##### Material provided

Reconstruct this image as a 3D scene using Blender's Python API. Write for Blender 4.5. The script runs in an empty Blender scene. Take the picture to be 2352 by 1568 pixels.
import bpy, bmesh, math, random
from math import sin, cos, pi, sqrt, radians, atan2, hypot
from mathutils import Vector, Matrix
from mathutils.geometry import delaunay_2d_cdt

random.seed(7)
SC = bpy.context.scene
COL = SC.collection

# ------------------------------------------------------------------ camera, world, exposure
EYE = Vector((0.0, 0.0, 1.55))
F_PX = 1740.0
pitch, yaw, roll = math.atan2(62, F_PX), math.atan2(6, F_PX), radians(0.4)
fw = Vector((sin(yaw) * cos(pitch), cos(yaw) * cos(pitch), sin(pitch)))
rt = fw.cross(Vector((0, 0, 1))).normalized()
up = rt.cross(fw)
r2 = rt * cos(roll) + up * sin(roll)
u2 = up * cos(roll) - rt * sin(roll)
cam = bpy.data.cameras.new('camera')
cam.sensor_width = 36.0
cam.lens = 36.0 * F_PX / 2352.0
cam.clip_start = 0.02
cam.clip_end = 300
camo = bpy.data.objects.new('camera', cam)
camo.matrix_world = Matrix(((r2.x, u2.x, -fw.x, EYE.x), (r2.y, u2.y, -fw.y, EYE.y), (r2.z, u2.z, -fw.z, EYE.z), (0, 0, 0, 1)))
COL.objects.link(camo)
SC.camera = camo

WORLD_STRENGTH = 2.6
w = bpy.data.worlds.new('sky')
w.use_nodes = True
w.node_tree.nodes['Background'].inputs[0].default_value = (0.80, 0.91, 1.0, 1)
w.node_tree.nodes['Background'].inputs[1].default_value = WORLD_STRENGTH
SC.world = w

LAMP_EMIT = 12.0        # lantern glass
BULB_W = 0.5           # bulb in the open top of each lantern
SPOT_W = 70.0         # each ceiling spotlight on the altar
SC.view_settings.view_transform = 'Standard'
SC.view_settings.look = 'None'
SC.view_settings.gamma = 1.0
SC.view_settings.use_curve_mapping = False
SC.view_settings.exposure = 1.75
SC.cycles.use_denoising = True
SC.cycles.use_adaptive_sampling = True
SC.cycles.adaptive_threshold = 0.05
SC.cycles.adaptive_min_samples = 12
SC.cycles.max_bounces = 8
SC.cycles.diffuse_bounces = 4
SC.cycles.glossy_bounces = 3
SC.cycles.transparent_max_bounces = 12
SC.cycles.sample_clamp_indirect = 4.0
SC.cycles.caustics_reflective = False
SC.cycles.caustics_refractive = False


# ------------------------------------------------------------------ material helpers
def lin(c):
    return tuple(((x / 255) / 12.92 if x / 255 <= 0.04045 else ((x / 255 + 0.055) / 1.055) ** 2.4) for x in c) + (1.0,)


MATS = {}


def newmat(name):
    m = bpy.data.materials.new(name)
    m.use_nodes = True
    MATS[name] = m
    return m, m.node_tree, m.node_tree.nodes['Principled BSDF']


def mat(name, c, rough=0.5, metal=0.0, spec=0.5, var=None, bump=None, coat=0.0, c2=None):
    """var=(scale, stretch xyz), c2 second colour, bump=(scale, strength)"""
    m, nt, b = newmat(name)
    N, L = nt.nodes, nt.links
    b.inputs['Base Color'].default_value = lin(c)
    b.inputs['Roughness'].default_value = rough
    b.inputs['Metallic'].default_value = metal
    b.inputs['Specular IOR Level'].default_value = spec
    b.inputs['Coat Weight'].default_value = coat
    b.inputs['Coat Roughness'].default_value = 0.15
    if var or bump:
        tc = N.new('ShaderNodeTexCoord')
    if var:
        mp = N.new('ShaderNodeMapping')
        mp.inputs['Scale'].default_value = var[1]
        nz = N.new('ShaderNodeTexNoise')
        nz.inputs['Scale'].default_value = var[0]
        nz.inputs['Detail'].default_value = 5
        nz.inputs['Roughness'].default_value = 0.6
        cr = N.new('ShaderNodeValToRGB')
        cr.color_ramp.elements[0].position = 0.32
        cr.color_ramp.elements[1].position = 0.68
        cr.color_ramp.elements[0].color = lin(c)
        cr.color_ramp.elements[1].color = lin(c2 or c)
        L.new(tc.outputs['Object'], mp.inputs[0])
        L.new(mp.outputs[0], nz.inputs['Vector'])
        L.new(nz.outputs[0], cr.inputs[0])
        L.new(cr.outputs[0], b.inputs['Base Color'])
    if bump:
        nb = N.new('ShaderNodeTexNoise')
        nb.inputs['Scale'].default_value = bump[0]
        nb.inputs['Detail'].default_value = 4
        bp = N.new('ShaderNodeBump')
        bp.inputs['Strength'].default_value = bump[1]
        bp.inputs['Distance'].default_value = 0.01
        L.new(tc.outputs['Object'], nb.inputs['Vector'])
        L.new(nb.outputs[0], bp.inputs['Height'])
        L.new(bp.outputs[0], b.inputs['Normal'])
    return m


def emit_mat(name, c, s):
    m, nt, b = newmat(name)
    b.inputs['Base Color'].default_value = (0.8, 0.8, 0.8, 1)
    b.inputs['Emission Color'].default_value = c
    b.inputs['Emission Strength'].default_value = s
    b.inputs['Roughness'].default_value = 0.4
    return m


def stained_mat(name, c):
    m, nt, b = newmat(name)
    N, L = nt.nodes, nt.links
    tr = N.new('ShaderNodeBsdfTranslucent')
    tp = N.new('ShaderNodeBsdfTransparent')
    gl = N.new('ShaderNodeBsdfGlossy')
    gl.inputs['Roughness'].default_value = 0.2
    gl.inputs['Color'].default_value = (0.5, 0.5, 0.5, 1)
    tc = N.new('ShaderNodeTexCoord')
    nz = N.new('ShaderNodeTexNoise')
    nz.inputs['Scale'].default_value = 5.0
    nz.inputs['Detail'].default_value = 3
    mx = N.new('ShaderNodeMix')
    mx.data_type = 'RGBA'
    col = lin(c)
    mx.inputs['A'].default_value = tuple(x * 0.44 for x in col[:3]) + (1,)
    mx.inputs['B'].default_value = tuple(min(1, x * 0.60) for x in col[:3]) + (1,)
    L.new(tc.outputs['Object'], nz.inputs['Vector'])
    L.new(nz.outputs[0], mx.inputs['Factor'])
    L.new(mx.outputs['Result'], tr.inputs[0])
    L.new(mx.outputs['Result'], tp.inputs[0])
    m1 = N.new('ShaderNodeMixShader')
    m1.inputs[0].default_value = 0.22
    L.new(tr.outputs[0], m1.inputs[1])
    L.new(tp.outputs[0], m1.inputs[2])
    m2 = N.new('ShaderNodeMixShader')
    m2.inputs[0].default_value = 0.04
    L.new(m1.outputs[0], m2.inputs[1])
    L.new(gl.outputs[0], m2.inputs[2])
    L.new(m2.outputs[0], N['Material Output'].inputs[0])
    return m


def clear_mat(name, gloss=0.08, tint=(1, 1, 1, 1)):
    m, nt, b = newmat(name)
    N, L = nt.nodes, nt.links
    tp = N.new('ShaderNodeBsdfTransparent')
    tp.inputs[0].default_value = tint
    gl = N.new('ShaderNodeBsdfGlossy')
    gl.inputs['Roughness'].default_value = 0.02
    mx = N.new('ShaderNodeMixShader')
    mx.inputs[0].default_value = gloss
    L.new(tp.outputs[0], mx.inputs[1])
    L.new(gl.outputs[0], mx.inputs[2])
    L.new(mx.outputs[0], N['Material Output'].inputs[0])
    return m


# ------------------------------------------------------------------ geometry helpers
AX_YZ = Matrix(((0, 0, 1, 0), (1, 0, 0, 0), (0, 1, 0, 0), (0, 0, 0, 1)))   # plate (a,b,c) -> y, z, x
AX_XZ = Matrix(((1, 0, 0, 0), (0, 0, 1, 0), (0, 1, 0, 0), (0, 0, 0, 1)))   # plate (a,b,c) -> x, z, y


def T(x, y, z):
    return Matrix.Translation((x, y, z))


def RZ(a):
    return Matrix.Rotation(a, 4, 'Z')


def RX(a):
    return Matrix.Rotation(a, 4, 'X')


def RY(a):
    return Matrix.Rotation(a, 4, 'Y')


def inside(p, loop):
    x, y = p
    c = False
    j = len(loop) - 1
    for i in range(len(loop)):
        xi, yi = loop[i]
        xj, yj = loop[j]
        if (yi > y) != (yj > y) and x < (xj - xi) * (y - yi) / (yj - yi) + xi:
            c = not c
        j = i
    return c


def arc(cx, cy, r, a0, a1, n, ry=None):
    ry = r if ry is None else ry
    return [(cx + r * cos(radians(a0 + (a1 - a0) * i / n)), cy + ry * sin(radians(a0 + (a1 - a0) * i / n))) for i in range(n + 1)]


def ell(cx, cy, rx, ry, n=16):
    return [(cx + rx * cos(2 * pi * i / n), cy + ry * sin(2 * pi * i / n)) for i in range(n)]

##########

## To do:
Starting at the first line of the listing, retype every line up to and including the one with "SC.cycles.caustics_refractive = False".

## Correct answer:
Reconstruct this image as a 3D scene using Blender's Python API. Write for Blender 4.5. The script runs in an empty Blender scene. Take the picture to be 2352 by 1568 pixels.
import bpy, bmesh, math, random
from math import sin, cos, pi, sqrt, radians, atan2, hypot
from mathutils import Vector, Matrix
from mathutils.geometry import delaunay_2d_cdt

random.seed(7)
SC = bpy.context.scene
COL = SC.collection

# ------------------------------------------------------------------ camera, world, exposure
EYE = Vector((0.0, 0.0, 1.55))
F_PX = 1740.0
pitch, yaw, roll = math.atan2(62, F_PX), math.atan2(6, F_PX), radians(0.4)
fw = Vector((sin(yaw) * cos(pitch), cos(yaw) * cos(pitch), sin(pitch)))
rt = fw.cross(Vector((0, 0, 1))).normalized()
up = rt.cross(fw)
r2 = rt * cos(roll) + up * sin(roll)
u2 = up * cos(roll) - rt * sin(roll)
cam = bpy.data.cameras.new('camera')
cam.sensor_width = 36.0
cam.lens = 36.0 * F_PX / 2352.0
cam.clip_start = 0.02
cam.clip_end = 300
camo = bpy.data.objects.new('camera', cam)
camo.matrix_world = Matrix(((r2.x, u2.x, -fw.x, EYE.x), (r2.y, u2.y, -fw.y, EYE.y), (r2.z, u2.z, -fw.z, EYE.z), (0, 0, 0, 1)))
COL.objects.link(camo)
SC.camera = camo

WORLD_STRENGTH = 2.6
w = bpy.data.worlds.new('sky')
w.use_nodes = True
w.node_tree.nodes['Background'].inputs[0].default_value = (0.80, 0.91, 1.0, 1)
w.node_tree.nodes['Background'].inputs[1].default_value = WORLD_STRENGTH
SC.world = w

LAMP_EMIT = 12.0        # lantern glass
BULB_W = 0.5           # bulb in the open top of each lantern
SPOT_W = 70.0         # each ceiling spotlight on the altar
SC.view_settings.view_transform = 'Standard'
SC.view_settings.look = 'None'
SC.view_settings.gamma = 1.0
SC.view_settings.use_curve_mapping = False
SC.view_settings.exposure = 1.75
SC.cycles.use_denoising = True
SC.cycles.use_adaptive_sampling = True
SC.cycles.adaptive_threshold = 0.05
SC.cycles.adaptive_min_samples = 12
SC.cycles.max_bounces = 8
SC.cycles.diffuse_bounces = 4
SC.cycles.glossy_bounces = 3
SC.cycles.transparent_max_bounces = 12
SC.cycles.sample_clamp_indirect = 4.0
SC.cycles.caustics_reflective = False
SC.cycles.caustics_refractive = False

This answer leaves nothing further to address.